A careful examination of many historic oyster-bed sites, such as those in Jamaica Bay, shows an absence of life, though the beds contain empty shells of impressive size. But there are still oysters in the East River, Arthur Kill, and other spots in New York Harbor. Miraculously, a few were recently found growing in the Newtown Creek. They can be seen between the rocks at the seawall of the Battery in lower Manhattan. In 1986, a group called the River Project, wishing to both monitor and teach about the state of water quality in the estuary, established headquarters on a pier in the TriBeCa section of lower Manhattan. They found a few oysters living under the pier and have found more every year since.

The waters have been getting measurably cleaner and the levels of contamination in fish greatly reduced. Even the Gowanus Canal got a flushing system that made the water clear enough for fish to return.

William Brooks's warning from the nineteenth century is almost forgotten, that the water system that loses its oysters loses its self-cleaning system. A healthy oyster population filters and cleans bay water, makes it clearer, and lets light penetrate so that nutrients and habitats will grow. Cathy Drew, the executive director of the River Project, said, “We project that if the oysters were here in the numbers they used to be, they would clear the water in the harbor in a few days.”

Since more and more oysters are slowly turning up, they might conceivably someday cover most of the estuary's shorelines again. But the harbor is still a long way from that quantity of oysters. In 1999, an artificial oyster reef made of shells was placed at an old historic oyster site, just south of Liberty Island. Several other shell oyster reefs have also been started and oysters do grow on them. Environmentalists have been recruiting volunteers to “oyster garden,” that is, to grow a few oysters on private piers in various locations around the harbor and then donate these oysters to the oyster reefs.
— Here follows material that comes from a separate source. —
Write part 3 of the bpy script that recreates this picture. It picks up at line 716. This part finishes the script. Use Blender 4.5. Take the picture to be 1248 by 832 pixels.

But the organizers, a group called Baykeeper, cautions that these oysters are for building up the reefs only and that there might be serious health risks for anyone who actually ate them. They state with optimistic bravado their goal that “Oysters will thrive from Sandy Hook to the Tappan Zee, and again be served on New York City restaurant tables.”

Cathy Drew said, “In our lifetime, there's no hope we could eat them, because the water contains heavy metal. But we want them back to clean the water and to enrich the food web, which would attract other animals and birds to the area.” Oysters filter the water of organic waste but can do nothing about heavy metals and PCBs.

Jonathan Swift famously
commented on the courage of the unknown original gourmet who first popped a raw oyster into his or her mouth. It is hard to explain to those who don't do it by what strange impulse humans take these primitive creatures with their tiny hearts pounding and slide them down their throats. It certainly has been something New Yorkers did with passion. The best explanation is that a fresh oyster from a clean sea fills the palate with the taste of all the excitement and beauty—the essence—of the ocean. If the water is not pure, that, too, can be tasted in the oyster. So if someday New Yorkers can once again wander into their estuary, pluck a bivalve, and taste the estuary of the Hudson in all the “freshness and sweetness” that was once there, the cataclysm humans have unleashed on New York will have been at last undone. But that day is far off.